>> START Entries
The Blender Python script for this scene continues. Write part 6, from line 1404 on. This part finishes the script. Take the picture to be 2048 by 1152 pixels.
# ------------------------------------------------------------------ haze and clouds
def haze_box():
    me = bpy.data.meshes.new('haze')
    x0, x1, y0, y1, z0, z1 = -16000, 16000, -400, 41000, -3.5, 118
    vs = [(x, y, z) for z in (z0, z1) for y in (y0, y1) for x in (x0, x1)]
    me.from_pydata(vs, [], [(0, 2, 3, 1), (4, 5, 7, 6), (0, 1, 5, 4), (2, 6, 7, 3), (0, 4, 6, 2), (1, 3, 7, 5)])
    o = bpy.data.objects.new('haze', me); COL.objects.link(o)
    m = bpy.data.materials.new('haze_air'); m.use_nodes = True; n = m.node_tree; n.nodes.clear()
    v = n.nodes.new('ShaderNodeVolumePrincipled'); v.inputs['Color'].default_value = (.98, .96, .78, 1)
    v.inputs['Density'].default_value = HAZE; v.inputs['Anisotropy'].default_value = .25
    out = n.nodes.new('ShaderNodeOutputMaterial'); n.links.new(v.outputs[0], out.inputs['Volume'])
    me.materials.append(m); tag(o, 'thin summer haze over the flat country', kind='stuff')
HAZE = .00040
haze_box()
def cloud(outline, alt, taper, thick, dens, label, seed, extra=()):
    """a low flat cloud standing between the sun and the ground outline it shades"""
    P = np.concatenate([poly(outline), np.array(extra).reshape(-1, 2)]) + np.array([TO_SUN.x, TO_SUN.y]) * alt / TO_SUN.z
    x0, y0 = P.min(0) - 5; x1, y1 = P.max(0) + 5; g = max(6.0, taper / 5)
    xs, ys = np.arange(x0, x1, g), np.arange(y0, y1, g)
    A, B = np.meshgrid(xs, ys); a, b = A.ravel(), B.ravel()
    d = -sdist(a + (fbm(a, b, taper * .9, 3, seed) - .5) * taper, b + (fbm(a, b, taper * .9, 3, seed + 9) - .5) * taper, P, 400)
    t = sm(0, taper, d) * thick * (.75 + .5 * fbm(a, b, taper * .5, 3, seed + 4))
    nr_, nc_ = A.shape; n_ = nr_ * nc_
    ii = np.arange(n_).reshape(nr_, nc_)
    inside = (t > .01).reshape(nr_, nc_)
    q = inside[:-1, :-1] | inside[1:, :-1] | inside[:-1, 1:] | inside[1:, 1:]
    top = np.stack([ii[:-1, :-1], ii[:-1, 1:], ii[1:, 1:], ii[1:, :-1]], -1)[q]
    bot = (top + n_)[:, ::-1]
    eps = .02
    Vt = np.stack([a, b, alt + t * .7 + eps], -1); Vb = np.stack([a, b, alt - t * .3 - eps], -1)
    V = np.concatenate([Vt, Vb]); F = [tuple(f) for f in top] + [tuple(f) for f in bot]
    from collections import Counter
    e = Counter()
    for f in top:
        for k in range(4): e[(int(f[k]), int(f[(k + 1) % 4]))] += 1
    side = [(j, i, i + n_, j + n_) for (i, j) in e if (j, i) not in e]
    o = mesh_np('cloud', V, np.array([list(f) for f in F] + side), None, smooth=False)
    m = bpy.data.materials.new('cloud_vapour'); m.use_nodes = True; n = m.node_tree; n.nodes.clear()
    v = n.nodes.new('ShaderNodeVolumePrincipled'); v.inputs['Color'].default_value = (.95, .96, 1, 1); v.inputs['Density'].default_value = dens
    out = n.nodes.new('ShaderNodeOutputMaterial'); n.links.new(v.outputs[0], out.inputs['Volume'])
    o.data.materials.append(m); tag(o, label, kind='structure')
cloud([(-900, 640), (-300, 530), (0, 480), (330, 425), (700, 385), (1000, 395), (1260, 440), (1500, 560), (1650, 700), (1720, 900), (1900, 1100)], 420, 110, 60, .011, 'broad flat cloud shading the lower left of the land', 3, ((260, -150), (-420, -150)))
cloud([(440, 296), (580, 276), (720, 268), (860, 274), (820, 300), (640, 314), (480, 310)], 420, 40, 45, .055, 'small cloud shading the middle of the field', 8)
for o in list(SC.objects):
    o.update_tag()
>> END Entries
>> START Entries
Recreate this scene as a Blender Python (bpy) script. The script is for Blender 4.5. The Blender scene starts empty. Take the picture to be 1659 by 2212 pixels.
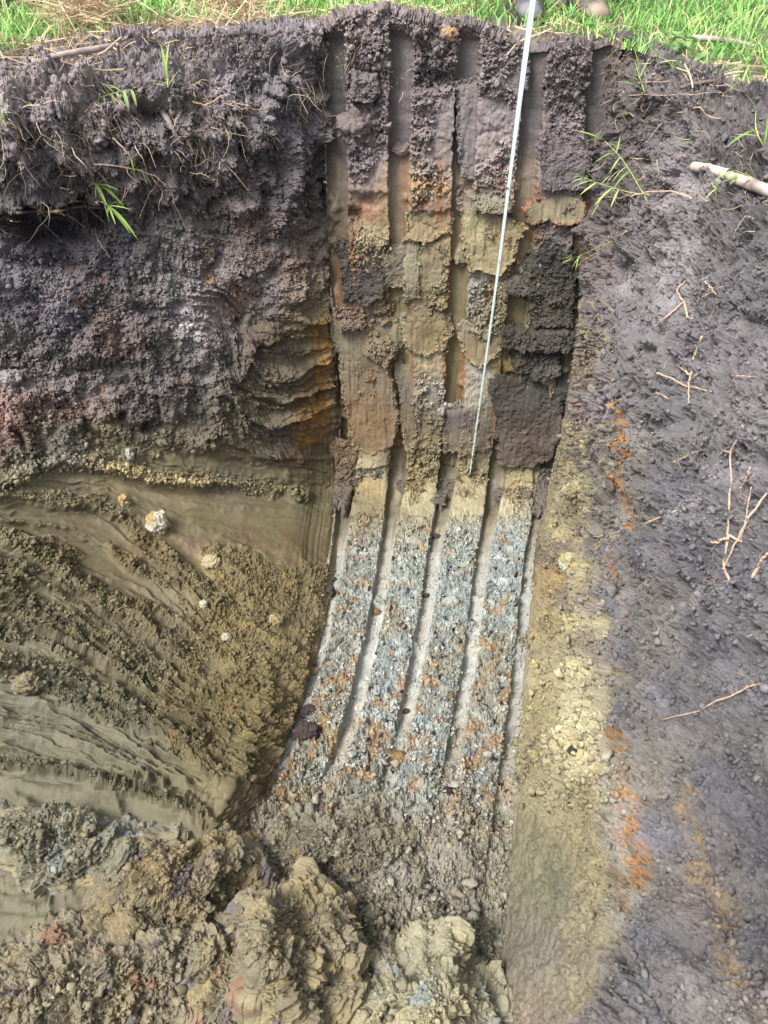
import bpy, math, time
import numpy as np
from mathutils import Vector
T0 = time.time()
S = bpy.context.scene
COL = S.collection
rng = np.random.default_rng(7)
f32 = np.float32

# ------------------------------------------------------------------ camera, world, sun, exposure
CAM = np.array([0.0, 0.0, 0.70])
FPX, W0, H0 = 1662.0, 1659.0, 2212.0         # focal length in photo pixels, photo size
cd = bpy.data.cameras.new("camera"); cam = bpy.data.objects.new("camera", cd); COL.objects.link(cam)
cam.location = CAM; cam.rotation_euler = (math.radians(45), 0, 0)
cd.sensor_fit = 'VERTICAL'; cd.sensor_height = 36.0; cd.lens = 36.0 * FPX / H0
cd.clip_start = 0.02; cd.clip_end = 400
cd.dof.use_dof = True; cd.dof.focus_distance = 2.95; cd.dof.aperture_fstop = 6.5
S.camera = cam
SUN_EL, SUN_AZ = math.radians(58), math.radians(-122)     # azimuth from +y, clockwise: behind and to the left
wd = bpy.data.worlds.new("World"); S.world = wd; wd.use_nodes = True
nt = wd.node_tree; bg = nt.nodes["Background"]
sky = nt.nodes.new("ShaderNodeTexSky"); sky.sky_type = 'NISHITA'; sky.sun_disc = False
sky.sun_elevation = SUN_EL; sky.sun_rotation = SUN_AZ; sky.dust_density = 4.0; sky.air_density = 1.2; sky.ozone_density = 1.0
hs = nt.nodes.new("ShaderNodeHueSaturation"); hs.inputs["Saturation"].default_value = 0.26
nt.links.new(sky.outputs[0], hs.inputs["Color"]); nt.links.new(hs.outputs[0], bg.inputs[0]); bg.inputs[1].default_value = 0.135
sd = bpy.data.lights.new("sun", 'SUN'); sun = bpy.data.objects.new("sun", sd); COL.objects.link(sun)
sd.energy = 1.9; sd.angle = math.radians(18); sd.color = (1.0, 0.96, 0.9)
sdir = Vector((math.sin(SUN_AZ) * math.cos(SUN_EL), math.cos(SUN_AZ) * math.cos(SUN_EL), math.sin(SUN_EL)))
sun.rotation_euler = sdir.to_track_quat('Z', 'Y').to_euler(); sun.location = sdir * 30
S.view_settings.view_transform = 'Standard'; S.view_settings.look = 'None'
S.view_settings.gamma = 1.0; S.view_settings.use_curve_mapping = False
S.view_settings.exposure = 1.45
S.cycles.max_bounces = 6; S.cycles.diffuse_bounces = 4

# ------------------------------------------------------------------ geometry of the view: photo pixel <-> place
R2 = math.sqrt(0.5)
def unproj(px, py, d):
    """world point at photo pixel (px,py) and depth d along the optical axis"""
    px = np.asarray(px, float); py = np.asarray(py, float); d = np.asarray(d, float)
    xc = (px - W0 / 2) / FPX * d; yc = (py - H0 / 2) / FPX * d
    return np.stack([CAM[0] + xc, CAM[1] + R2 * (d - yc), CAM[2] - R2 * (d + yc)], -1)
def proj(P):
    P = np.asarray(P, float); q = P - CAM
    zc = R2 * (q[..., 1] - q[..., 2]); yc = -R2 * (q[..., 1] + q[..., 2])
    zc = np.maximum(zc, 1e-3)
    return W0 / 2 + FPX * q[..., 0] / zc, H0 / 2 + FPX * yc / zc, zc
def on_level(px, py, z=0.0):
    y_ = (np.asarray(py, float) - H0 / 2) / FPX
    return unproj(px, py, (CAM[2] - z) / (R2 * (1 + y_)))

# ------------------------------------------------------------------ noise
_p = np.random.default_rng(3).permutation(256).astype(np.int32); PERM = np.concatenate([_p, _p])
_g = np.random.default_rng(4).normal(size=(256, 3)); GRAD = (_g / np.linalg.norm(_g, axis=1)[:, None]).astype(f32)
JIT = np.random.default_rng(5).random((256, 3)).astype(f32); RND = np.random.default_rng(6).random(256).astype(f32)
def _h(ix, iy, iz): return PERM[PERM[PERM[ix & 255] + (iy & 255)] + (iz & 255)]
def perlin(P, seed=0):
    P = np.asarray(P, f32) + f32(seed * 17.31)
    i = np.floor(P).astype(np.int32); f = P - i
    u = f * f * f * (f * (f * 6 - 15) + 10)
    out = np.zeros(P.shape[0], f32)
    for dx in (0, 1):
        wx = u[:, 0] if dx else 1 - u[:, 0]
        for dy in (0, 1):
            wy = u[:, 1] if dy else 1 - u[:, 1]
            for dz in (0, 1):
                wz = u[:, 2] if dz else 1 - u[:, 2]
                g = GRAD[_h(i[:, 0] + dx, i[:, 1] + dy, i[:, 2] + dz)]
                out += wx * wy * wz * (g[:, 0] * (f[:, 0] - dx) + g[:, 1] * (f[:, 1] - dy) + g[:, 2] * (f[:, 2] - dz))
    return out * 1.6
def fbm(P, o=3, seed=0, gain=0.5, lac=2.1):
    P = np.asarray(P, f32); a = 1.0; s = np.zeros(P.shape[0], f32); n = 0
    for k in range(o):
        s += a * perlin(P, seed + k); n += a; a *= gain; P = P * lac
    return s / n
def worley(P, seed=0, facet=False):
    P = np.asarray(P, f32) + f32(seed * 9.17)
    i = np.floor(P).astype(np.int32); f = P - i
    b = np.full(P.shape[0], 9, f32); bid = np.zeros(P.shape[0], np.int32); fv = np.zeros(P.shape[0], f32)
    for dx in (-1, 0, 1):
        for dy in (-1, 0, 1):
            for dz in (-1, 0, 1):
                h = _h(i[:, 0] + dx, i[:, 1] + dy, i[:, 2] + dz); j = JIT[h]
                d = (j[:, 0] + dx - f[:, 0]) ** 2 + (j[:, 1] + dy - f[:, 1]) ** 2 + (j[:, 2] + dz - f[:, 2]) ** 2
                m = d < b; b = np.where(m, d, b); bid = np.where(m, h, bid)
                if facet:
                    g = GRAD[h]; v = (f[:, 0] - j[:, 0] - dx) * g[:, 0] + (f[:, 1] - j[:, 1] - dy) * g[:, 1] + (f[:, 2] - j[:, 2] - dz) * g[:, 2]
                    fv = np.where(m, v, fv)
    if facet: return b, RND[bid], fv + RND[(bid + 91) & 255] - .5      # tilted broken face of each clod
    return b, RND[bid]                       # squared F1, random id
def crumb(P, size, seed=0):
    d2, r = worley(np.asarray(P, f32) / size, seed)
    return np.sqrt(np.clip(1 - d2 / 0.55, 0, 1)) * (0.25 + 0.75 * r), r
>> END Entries
• _What is required_
Repeat exactly the part that opens with the line containing "Recreate this scene" and closes with the line containing "f32 = np.float32". Include both end lines, and drop the pictures.

• _Result for this exercise_
Recreate this scene as a Blender Python (bpy) script. The script is for Blender 4.5. The Blender scene starts empty. Take the picture to be 1659 by 2212 pixels.
import bpy, math, time
import numpy as np
from mathutils import Vector
T0 = time.time()
S = bpy.context.scene
COL = S.collection
rng = np.random.default_rng(7)
f32 = np.float32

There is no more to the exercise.